The U.S. military on Tuesday stopped and boarded a sanctioned tanker in the Indian Ocean carrying oil from Iran, the Pentagon said in a statement.
It was the latest effort by the Trump administration to squeeze Iran’s oil-reliant economy since the United States and Israel began attacking Iran on Feb. 28.
“We will pursue global maritime enforcement efforts to disrupt illicit networks and interdict sanctioned vessels providing material support to Iran — anywhere they operate,” said a statement from the Defense Department, which included a video that appeared to show Navy SEALS landing by helicopter on the ship, the M/T Tifani.
The Pentagon added that it would “continue to deny illicit actors and their vessels freedom of maneuver in the maritime domain.”
With the M/T Tifani now at least temporarily in the custody of the military, a U.S. military official said it was up to the White House to decide what to do with the sanctioned vessel and its cargo, which the official said was in the Bay of Bengal. The administration had previously seized several tankers carrying illicit oil from Venezuela following the U.S. commando raid there in January that seized Nicolás Maduro, the president at the time.

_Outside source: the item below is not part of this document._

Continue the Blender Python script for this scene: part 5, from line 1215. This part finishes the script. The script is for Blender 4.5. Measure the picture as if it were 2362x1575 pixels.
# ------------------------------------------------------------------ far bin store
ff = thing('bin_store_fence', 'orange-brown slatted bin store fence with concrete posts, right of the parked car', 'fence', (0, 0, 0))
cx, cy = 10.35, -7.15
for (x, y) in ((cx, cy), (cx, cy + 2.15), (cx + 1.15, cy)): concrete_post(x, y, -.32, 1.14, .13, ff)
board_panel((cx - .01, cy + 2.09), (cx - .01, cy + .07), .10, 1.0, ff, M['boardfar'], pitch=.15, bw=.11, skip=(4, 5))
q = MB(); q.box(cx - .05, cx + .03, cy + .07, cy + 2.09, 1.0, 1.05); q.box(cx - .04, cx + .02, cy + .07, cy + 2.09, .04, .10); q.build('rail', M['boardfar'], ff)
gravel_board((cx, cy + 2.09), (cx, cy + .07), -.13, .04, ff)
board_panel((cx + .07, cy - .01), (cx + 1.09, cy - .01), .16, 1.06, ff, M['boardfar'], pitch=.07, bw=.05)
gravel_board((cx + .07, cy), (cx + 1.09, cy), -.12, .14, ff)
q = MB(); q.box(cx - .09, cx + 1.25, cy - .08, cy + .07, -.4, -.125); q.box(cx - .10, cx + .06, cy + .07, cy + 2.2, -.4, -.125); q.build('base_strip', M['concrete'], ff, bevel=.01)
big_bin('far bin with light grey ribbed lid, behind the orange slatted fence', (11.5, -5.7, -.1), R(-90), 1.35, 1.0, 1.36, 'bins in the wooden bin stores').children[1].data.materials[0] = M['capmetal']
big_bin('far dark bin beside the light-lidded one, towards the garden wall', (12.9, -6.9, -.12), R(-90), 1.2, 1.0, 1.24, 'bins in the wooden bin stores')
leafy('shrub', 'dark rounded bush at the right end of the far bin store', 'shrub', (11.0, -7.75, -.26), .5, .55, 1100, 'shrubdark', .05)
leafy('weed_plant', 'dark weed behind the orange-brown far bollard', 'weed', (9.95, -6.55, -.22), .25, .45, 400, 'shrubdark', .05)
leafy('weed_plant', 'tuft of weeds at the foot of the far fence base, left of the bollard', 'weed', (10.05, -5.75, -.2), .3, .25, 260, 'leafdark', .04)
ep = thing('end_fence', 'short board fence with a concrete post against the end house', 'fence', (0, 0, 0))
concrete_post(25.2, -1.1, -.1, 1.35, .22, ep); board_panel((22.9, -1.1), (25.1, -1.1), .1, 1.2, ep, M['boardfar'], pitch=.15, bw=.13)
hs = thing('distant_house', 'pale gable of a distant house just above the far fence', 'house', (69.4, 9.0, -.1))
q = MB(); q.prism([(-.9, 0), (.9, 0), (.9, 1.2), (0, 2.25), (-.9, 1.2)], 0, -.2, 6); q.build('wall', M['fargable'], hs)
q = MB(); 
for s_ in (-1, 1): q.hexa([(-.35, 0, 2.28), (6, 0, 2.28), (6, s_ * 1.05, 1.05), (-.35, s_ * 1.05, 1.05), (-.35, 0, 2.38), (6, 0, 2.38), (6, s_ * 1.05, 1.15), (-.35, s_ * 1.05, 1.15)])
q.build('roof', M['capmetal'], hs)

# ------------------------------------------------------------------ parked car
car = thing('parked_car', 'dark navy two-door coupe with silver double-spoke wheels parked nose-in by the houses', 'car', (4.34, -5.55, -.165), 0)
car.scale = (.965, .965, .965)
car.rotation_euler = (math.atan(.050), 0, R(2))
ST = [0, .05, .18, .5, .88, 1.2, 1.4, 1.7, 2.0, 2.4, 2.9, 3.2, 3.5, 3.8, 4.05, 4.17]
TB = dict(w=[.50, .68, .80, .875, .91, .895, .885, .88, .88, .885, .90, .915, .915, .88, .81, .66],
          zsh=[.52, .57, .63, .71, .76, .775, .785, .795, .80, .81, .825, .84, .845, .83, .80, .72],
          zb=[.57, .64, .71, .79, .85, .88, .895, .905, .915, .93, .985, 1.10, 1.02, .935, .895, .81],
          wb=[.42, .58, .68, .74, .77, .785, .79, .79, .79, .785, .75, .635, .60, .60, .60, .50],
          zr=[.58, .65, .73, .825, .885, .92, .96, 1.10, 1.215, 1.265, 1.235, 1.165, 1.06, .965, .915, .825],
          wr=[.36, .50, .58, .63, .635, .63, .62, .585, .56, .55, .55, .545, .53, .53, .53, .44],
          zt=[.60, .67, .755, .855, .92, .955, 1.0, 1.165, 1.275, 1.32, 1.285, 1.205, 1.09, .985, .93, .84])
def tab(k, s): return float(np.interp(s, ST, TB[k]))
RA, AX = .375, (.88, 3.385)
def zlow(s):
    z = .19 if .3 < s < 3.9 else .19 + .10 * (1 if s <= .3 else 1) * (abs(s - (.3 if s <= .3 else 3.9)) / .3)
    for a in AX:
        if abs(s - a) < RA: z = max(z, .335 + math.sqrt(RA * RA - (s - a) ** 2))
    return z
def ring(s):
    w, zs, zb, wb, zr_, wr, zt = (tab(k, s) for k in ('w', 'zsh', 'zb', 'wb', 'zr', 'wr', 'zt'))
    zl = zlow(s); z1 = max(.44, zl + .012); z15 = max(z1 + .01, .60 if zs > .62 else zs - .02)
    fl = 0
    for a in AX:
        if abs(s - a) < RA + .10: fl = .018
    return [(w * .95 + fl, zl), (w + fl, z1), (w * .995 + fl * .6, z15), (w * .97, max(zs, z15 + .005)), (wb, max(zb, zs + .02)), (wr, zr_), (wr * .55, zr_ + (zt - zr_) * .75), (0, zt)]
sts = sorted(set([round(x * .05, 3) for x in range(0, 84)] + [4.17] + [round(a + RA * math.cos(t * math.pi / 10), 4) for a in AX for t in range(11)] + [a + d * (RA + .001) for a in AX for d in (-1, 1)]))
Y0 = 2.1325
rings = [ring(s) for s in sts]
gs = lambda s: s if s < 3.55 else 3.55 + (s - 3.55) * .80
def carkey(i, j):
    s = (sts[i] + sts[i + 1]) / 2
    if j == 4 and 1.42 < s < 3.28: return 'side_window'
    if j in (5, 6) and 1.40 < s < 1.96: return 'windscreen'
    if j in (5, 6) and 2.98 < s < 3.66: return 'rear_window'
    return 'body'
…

Navy destroyers also escorted at least two Iranian tankers, the Dorena and Sevin, that had left from the Iranian port of Chabahar before the blockade began on April 13., a U.S. military official said.
Gen. Dan Caine, the chairman of the Joint Chiefs of Staff, hinted at operations like the one overnight Tuesday when he said last week that U.S. military commanders elsewhere in the world, and especially in the Indo-Pacific region, would “actively pursue any Iranian-flagged vessel or any vessel attempting to provide material support to Iran.”
The U.S. Navy has turned back 28 ships trying to enter or exit Iranian ports since an American blockade outside the contested Strait of Hormuz began about a week ago, the military’s Central Command said on Tuesday.
On Sunday, a Navy destroyer disabled and seized the Touska, an Iranian cargo ship, after it tried to evade the blockade. It was the first time a vessel was reported to have tried to evade the U.S.-imposed blockade on any ship entering or exiting Iranian ports since it took effect last week.